Oscar est un poète. C’est en tout cas le sobriquet par lequel tout le monde le désigne. Après avoir publié deux recueils, il est en effet légitime pour lui de se revendiquer du même rang que Verlaine et Rimbaud. Mais le succès n’est jamais arrivé. Est-ce une raison pour refuser d’y croire ? Non. Et ce n’est pas parce qu’il a quarante ans passés, qu’il vit encore chez sa mère et qu’il se met en boule dans son lit lorsqu’on lui demande d’accepter un poste d’enseignant, qu’il ne peut pas devenir le grand auteur qu’il se sait être. Sa rencontre avec une adolescente douée avec les vers va bousculer son quotidien.
Portrait d’un anti-héros agaçant, cette comédie dramatique est avant tout une douce réflexion sur les rêves désuets à une époque contemporaine où l’on scrolle plus vite qu’on ne parle. À ce titre, désirer vivre de la poésie apparaît comme presque anachronique, tant l’ère du buzz numérique semble en contradiction avec tout ce qu’incarne la littérature lyrique. La comédie est alors facile, consistant à peindre les contrastes entre un dandy looser et le reste du monde.
Oui, mais "Un Poète" ne choisit jamais les chemins aisés, préférant surprendre le spectateur, transporter son intrigue sur des contrées plus sociales, plus intimes, où Baudelaire laisse sa place à Bourdieu. Car sous ses traits de farce légère, le métrage est aussi une chronique bouleversante du contexte social en Colombie, où certains peuvent se permettre de jouer les auteurs incompris, tandis que les autres devront nécessairement abandonner leurs chimères pour subvenir aux besoins de leurs familles.
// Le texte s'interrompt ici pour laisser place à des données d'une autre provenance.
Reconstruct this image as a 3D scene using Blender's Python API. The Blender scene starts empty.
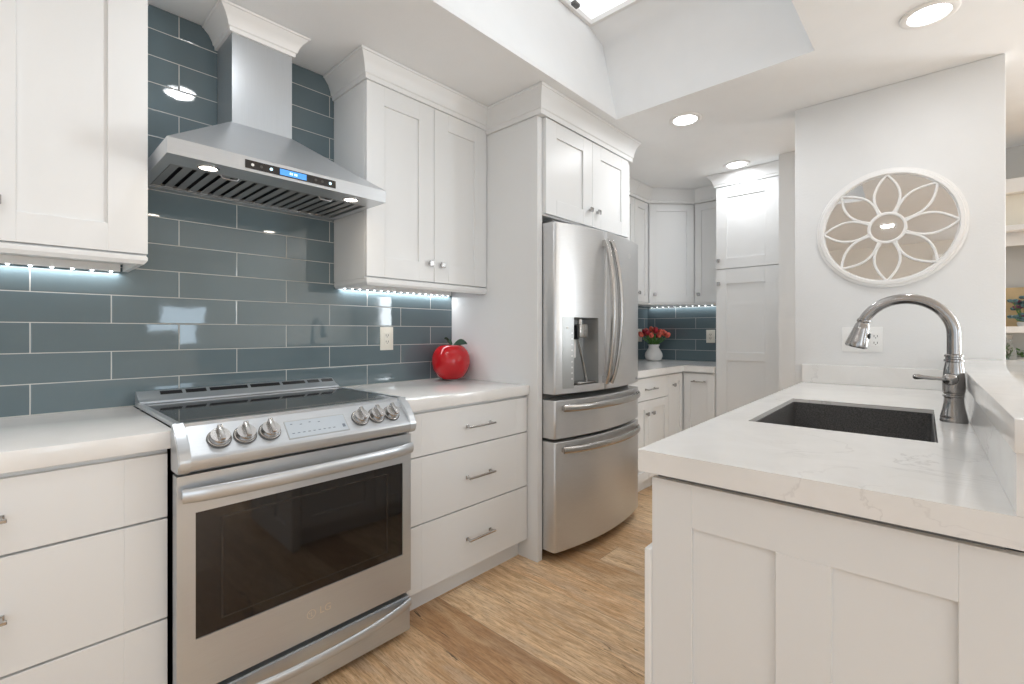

Dans la relation qui se noue entre cet homme à la dérive, incapable de se fondre dans le moule, noyant son spleen dans des litres d’alcool, au point de tout oublier dans des blackouts autant honteux que salvateurs, et cette gamine issue d’un milieu populaire, c’est également un récit père-fille qui s’écrit sous nos yeux. Précisément parce qu’il a des difficultés avec la sienne, parce qu’il ne sait pas aimer comme les autres, simplement, il trouve en cette jeune poétesse une progéniture de substitution, une avec qui il ne foira pas tout, car il maîtrise le sujet : la poésie, c’est tout ce qu’il connaît, quand bien même celle-ci ne semble pas hyper emballée par ce concours national. Non, aucun doute, il va l’aider à devenir celui qu’il n’a jamais pu être, l’amener là où lui s’est arrêté si tôt.
Évidemment, la morale se devine : on ne peut pas se sauver soi-même en secourant autrui. Mais l’enjeu du film est ailleurs, il se situe bien plus dans l’humain que dans les fausses leçons de vie. Ici, on ne juge pas les personnages, on les aime, on les capture au plus près des corps, avec cette caméra à l’épaule tremblante et ce grain si particulier. Tout ressemble à un songe, et tout sonne pourtant si réel. Œuvre rejetant la moindre forme de misérabilisme, "Un Poète" est un petit bonbon, amusant et bouleversant à la fois, où chaque protagoniste existe au-delà de sa caractérisation, où l’on a le droit d’aspirer à reproduire des schémas familiaux sans être transformé en cliché.
Comédie de mœurs et peinture touchante d’une certaine classe sociale, où les couvertures s’empilent sur le canapé, où les visages se multiplient devant les écrans de télé, où l’on devient mère avant l’âge recommandé, et où l’on repousse les murs pour vivre sous le même toit, la deuxième réalisation de Simón Mesa Soto est une des très belles découvertes de cette fin d’année. Dans ce cinéma de l’échec, la chute n’est pas antinomique avec la dignité, on se moque sans ridiculiser, on rigole avec et jamais contre, on croit à la naïveté des êtres. Dans cette manière de retranscrire la croyance absolue d’Oscar en la puissance des mots, il y a chez le metteur en scène autant de bienveillance que de cocasserie. À travers lui, il raille probablement ses propres ivresses et fantasmes. En résulte, un pur plaisir cinéphile qui, on l’espère, trouvera le succès dans les salles obscures.